Goal of the exercise -> Repeat the material below exactly, line for line.
==*==
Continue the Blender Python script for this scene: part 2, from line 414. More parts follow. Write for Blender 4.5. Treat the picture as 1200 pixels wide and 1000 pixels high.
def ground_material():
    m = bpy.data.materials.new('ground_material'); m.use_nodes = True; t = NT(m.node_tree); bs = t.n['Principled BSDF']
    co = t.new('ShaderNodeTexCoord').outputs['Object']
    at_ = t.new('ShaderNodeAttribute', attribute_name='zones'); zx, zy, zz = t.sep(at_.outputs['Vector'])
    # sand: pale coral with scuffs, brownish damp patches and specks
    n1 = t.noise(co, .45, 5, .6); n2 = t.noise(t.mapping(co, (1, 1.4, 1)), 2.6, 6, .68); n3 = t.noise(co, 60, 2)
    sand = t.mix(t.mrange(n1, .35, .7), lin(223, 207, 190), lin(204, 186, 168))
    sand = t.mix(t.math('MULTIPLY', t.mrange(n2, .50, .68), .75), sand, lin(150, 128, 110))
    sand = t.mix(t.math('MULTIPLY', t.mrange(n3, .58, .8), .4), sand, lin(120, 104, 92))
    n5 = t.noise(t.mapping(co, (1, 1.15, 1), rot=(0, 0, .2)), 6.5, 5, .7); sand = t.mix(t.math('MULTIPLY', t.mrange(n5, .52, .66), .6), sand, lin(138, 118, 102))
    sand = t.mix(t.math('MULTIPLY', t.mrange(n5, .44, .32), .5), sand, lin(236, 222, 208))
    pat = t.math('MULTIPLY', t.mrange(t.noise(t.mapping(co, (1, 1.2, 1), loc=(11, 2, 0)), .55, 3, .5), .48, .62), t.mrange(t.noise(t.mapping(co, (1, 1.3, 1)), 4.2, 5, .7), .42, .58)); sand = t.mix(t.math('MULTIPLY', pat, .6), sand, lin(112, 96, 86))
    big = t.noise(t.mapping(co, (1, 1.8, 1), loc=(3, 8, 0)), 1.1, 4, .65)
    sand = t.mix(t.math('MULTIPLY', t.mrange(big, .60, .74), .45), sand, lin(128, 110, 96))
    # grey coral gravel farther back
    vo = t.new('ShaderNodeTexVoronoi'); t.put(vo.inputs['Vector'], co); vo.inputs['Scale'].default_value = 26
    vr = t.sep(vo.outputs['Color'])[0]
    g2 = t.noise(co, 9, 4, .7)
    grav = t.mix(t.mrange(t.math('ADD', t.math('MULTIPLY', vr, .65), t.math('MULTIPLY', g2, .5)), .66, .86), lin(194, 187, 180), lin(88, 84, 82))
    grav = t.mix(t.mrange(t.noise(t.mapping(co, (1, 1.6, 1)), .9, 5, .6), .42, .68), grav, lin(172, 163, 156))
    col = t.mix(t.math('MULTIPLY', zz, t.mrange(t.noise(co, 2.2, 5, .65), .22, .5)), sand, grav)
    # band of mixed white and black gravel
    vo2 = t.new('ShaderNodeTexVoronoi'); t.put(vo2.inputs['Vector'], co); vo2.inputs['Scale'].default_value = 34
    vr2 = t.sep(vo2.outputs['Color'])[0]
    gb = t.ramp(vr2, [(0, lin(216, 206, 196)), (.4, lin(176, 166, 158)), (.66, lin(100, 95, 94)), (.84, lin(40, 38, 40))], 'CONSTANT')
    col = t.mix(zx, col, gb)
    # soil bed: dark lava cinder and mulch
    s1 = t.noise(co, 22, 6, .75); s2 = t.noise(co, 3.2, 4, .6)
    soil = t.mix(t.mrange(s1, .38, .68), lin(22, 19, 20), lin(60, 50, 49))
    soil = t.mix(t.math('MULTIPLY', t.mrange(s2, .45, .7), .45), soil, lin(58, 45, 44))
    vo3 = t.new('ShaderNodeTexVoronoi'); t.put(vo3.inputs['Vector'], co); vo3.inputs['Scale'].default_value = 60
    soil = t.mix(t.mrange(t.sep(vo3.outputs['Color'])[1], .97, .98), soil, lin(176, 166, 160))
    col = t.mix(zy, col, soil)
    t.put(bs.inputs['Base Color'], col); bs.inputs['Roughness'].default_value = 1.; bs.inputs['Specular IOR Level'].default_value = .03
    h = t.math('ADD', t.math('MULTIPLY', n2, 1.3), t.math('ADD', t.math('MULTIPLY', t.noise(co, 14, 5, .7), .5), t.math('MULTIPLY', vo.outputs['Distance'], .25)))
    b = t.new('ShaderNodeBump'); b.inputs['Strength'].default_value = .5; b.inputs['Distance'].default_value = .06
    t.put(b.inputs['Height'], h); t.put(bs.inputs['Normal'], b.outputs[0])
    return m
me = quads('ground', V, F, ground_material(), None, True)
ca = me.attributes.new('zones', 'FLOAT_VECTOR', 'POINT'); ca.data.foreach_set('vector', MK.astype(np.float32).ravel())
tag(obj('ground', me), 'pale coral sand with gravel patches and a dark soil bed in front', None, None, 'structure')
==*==
Correct response ->
Continue the Blender Python script for this scene: part 2, from line 414. More parts follow. Write for Blender 4.5. Treat the picture as 1200 pixels wide and 1000 pixels high.
def ground_material():
    m = bpy.data.materials.new('ground_material'); m.use_nodes = True; t = NT(m.node_tree); bs = t.n['Principled BSDF']
    co = t.new('ShaderNodeTexCoord').outputs['Object']
    at_ = t.new('ShaderNodeAttribute', attribute_name='zones'); zx, zy, zz = t.sep(at_.outputs['Vector'])
    # sand: pale coral with scuffs, brownish damp patches and specks
    n1 = t.noise(co, .45, 5, .6); n2 = t.noise(t.mapping(co, (1, 1.4, 1)), 2.6, 6, .68); n3 = t.noise(co, 60, 2)
    sand = t.mix(t.mrange(n1, .35, .7), lin(223, 207, 190), lin(204, 186, 168))
    sand = t.mix(t.math('MULTIPLY', t.mrange(n2, .50, .68), .75), sand, lin(150, 128, 110))
    sand = t.mix(t.math('MULTIPLY', t.mrange(n3, .58, .8), .4), sand, lin(120, 104, 92))
    n5 = t.noise(t.mapping(co, (1, 1.15, 1), rot=(0, 0, .2)), 6.5, 5, .7); sand = t.mix(t.math('MULTIPLY', t.mrange(n5, .52, .66), .6), sand, lin(138, 118, 102))
    sand = t.mix(t.math('MULTIPLY', t.mrange(n5, .44, .32), .5), sand, lin(236, 222, 208))
    pat = t.math('MULTIPLY', t.mrange(t.noise(t.mapping(co, (1, 1.2, 1), loc=(11, 2, 0)), .55, 3, .5), .48, .62), t.mrange(t.noise(t.mapping(co, (1, 1.3, 1)), 4.2, 5, .7), .42, .58)); sand = t.mix(t.math('MULTIPLY', pat, .6), sand, lin(112, 96, 86))
    big = t.noise(t.mapping(co, (1, 1.8, 1), loc=(3, 8, 0)), 1.1, 4, .65)
    sand = t.mix(t.math('MULTIPLY', t.mrange(big, .60, .74), .45), sand, lin(128, 110, 96))
    # grey coral gravel farther back
    vo = t.new('ShaderNodeTexVoronoi'); t.put(vo.inputs['Vector'], co); vo.inputs['Scale'].default_value = 26
    vr = t.sep(vo.outputs['Color'])[0]
    g2 = t.noise(co, 9, 4, .7)
    grav = t.mix(t.mrange(t.math('ADD', t.math('MULTIPLY', vr, .65), t.math('MULTIPLY', g2, .5)), .66, .86), lin(194, 187, 180), lin(88, 84, 82))
    grav = t.mix(t.mrange(t.noise(t.mapping(co, (1, 1.6, 1)), .9, 5, .6), .42, .68), grav, lin(172, 163, 156))
    col = t.mix(t.math('MULTIPLY', zz, t.mrange(t.noise(co, 2.2, 5, .65), .22, .5)), sand, grav)
    # band of mixed white and black gravel
    vo2 = t.new('ShaderNodeTexVoronoi'); t.put(vo2.inputs['Vector'], co); vo2.inputs['Scale'].default_value = 34
    vr2 = t.sep(vo2.outputs['Color'])[0]
    gb = t.ramp(vr2, [(0, lin(216, 206, 196)), (.4, lin(176, 166, 158)), (.66, lin(100, 95, 94)), (.84, lin(40, 38, 40))], 'CONSTANT')
    col = t.mix(zx, col, gb)
    # soil bed: dark lava cinder and mulch
    s1 = t.noise(co, 22, 6, .75); s2 = t.noise(co, 3.2, 4, .6)
    soil = t.mix(t.mrange(s1, .38, .68), lin(22, 19, 20), lin(60, 50, 49))
    soil = t.mix(t.math('MULTIPLY', t.mrange(s2, .45, .7), .45), soil, lin(58, 45, 44))
    vo3 = t.new('ShaderNodeTexVoronoi'); t.put(vo3.inputs['Vector'], co); vo3.inputs['Scale'].default_value = 60
    soil = t.mix(t.mrange(t.sep(vo3.outputs['Color'])[1], .97, .98), soil, lin(176, 166, 160))
    col = t.mix(zy, col, soil)
    t.put(bs.inputs['Base Color'], col); bs.inputs['Roughness'].default_value = 1.; bs.inputs['Specular IOR Level'].default_value = .03
    h = t.math('ADD', t.math('MULTIPLY', n2, 1.3), t.math('ADD', t.math('MULTIPLY', t.noise(co, 14, 5, .7), .5), t.math('MULTIPLY', vo.outputs['Distance'], .25)))
    b = t.new('ShaderNodeBump'); b.inputs['Strength'].default_value = .5; b.inputs['Distance'].default_value = .06
    t.put(b.inputs['Height'], h); t.put(bs.inputs['Normal'], b.outputs[0])
    return m
me = quads('ground', V, F, ground_material(), None, True)
ca = me.attributes.new('zones', 'FLOAT_VECTOR', 'POINT'); ca.data.foreach_set('vector', MK.astype(np.float32).ravel())
tag(obj('ground', me), 'pale coral sand with gravel patches and a dark soil bed in front', None, None, 'structure')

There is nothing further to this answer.